If a phone call sounds intimidating, keep in mind that the Member of Congress will not be on the other end of the line. You are speaking to a staff member or office intern whose job it is to answer constituent phone calls. Here are some tips for a successful, impactful, and low-stress call.

  1. Identify yourself as a constituent. Be prepared to provide your zip code, name, address, or whatever information they request. 
  2. Know your ask. What is the issue or bill you’re calling about? 
  3. Be succinct! Say what you’re calling about and your position on the issue or what you want the member to do. 
  4. When in doubt, fill in the blanks and follow this sample script: “Hi, I’m [NAME] and I’m a constituent of [MEMBER OF CONGRESS]. I’m calling to ask the [CONGRESSMAN/CONGRESSWOMAN/SENATOR] to support/oppose [ISSUE/NAME OF BILL]. [Optional – personalize your message] As a [TEACHER, JEW, WOMAN, DOCTOR, RESIDENT OF THE DISTRICT], this is important to me because [1-SENTENCE EXPLANATION]. I hope the [CONGRESSMAN/CONGRESSWOMAN/SENATOR] will cosponsor/vote for/vote against this bill. Thank you!”

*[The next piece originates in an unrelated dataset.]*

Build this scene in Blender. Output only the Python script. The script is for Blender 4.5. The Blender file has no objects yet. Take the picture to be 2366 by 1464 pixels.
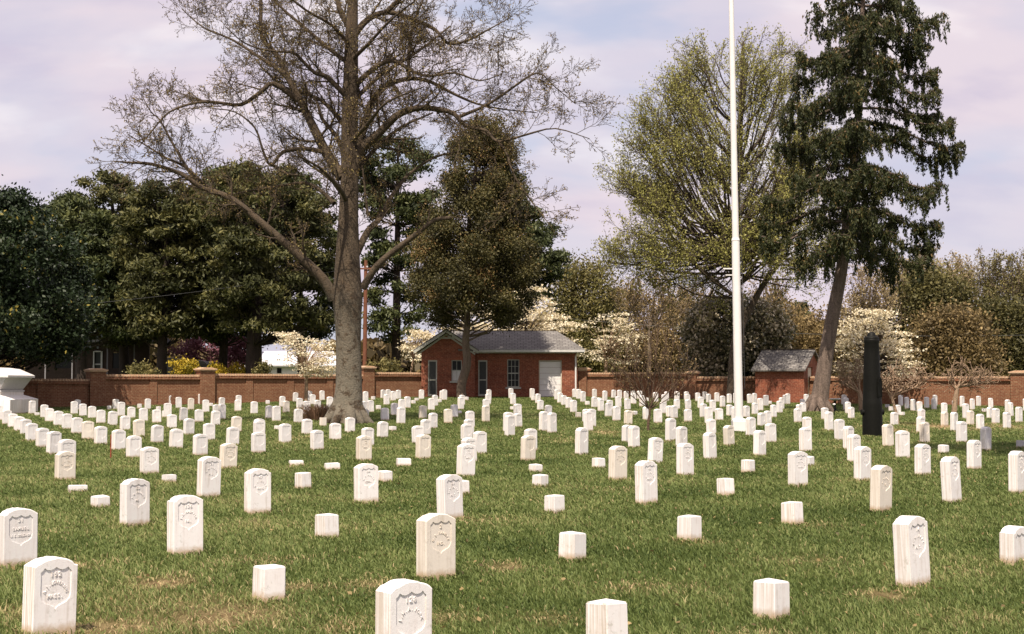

Example: “Hi, I’m Jane Smith and I’m a constituent of Senator Jane Doe. I’m calling to ask the senator to support S. 100, the All Dogs Go to Heaven Act. As a dog owner, it is important to me that all dogs go to heaven. I hope the senator will vote for this bill. Thank you!”

“They’re always tracking, but obviously the volume of communication matters,” Flemming says. “If they’re getting a thousand phone calls on a specific issue, that’s going to make an impact. That’s going to be brought to the member’s attention.” 

Of course, when that happens, phone lines may get jammed. Flemming says phone calls are the best way to reach out to members of Congress, but there are many other ways to get in touch. A contact form is publically available on each member’s official website. 

And Flemming says those emails are read by human people, not sent directly into the inbox abyss. “Everything you send is read by somebody and logged,” she says. “You can send a letter. You can send a postcard. You can send a fax. You can even reach out on social media.”

A 2015 survey by the Congressional Management Foundation (CMF) found that, “More than three-quarters (76%) of the respondents ‘agree’ or ‘strongly agree’ with the statement ‘social media enabled us to have more meaningful interactions with constituents,’ and nearly as many (70%) agreed that ‘social media have made Members/Senators more accountable to constituents.’” 


When it comes to social media, Flemming offers some tricks for getting your message across effectively. 

“The thing to keep in mind about interacting with Congress on social media is that it’s more effective to comment on a member’s post than to tag them in your own,” she says. “Also, identify yourself as a constituent in your comment.”

And as with phone calls, numbers matter. Ask your friends to add their voices! “Thirty or fewer similar comments on a social media post are enough to get an office's attention, but they need to be posted quickly or they may not be seen,” the CMF report found.  

Finally, sometimes you will find yourself impassioned by an issue that requires action from a representative outside of your district. “Members of Congress represent their constituents, so your input is less impactful if you are not a constituent,” Flemming says.

But, that doesn’t mean your hands are tied. You can post on social media, tell your friends in that district to reach out to their members of Congress, or go visit your neighbors in the nearest swing district. “You might not call that member of Congress yourself,” Flemming says, “but you can volunteer and do outreach to encourage voters in that district to reach out to their elected officials.”

Flemming also suggests thanking members of Congress any time they do something you approve of. 

“Most members only hear from constituents when they’re doing something constituents don’t like,” she says. “So they always appreciate knowing that their constituents are happy with what they’re doing. A phone call, a letter, an email, or posting on their social media channels are all good ways to express your appreciation!”

So, who are you calling on your lunch break?